Music Labels Adapt to Life Online

This likely isn’t the first time you’ve heard of the concept of encouraging fans to buy into their favourite up-and-coming band in order to help them make an album. And at the rate that new music label websites are springing up on the web, it won’t be the last.

Whether you fancy yourself a stock broker, venture capitalist, talent scout or just an ardent fan, the idea of ‘crowdfunding’ is probably something that appeals to you. The idea not only gives fans a great way to support their favourite new artists, but it gives those artists a chance at recording an album and making it into the limelight. For many it seems it should be a win-win situation, but despite that the sceptics are still doubtful about the ability of this method of sourcing to discover great new talents. Yet it seems during the course of the past two years some bands are already enjoying minimal success. Band ‘The Like’ has already made its first three albums via the Internet – and that means massive popularity since the funds to make all three would have had to come solely from donations made by fans.

Sellaband was one of the first of these web-based recording opportunities to be established on the net. Their plan is simple and yet brilliant: Fans invest in stocks in their favourite artists, paying about $10 for a stock. When $50 000 has been raised for a particular band, the band will get studio time and their first album. The fans will get an exclusive CD in return for their undying support, while the band will be introduced to an artist and repertoire consultant, a producer and a recording studio – all the things they need to make their dreams happen. The fact that the funding comes from fans shows how popular a group already is, at the same time removing the often insurmountable burden of raising these enormous funds from aspiring artists.

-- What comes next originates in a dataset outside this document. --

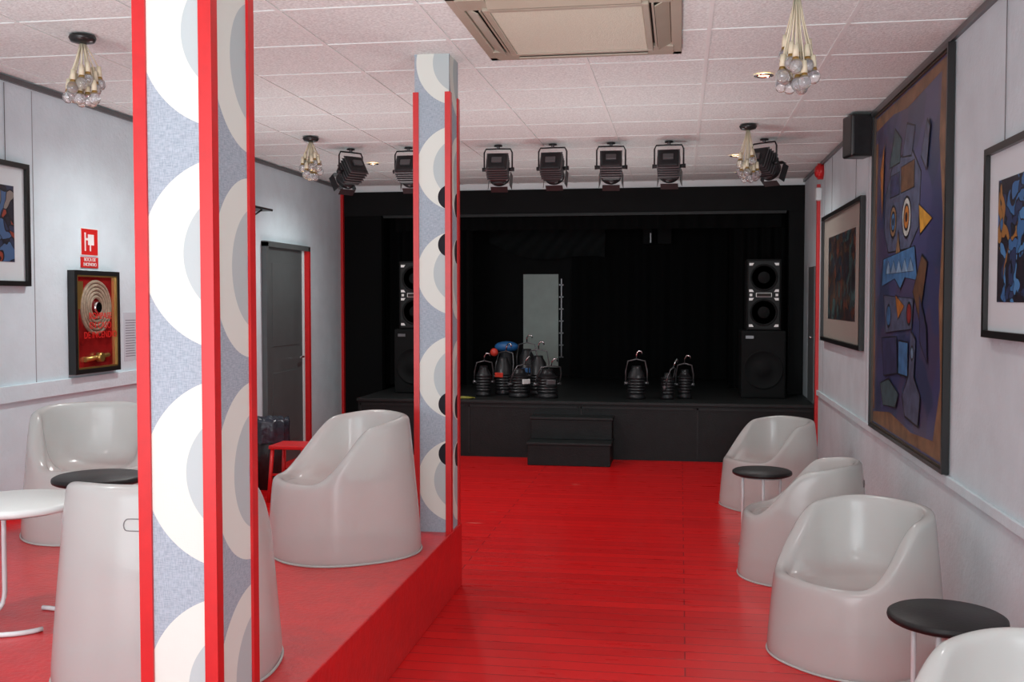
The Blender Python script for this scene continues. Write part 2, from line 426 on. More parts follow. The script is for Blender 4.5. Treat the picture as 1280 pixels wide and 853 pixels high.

It’s now two years since Sellaband was launched and they are looking to break even for the first time. They have signed up 25 artists and have released 17 fan-funded albums thus far. The talent discovered is diverse and crosses country boundaries and music styles. The goal of promoting and producing underexposed or unnoticed bands has certainly been realised. An even older website known as ArtistShare has been giving fans the opportunity to help their favourite bands since 2003. Slicethepie is yet another such website that has been operating since 2007. As long as the concept continues to be successful even more of these websites should spring up in the future – and with more than 10 million artists having already built up fan networks on Slicethepie in the short time its been running, it would seem that online music development is the way to go.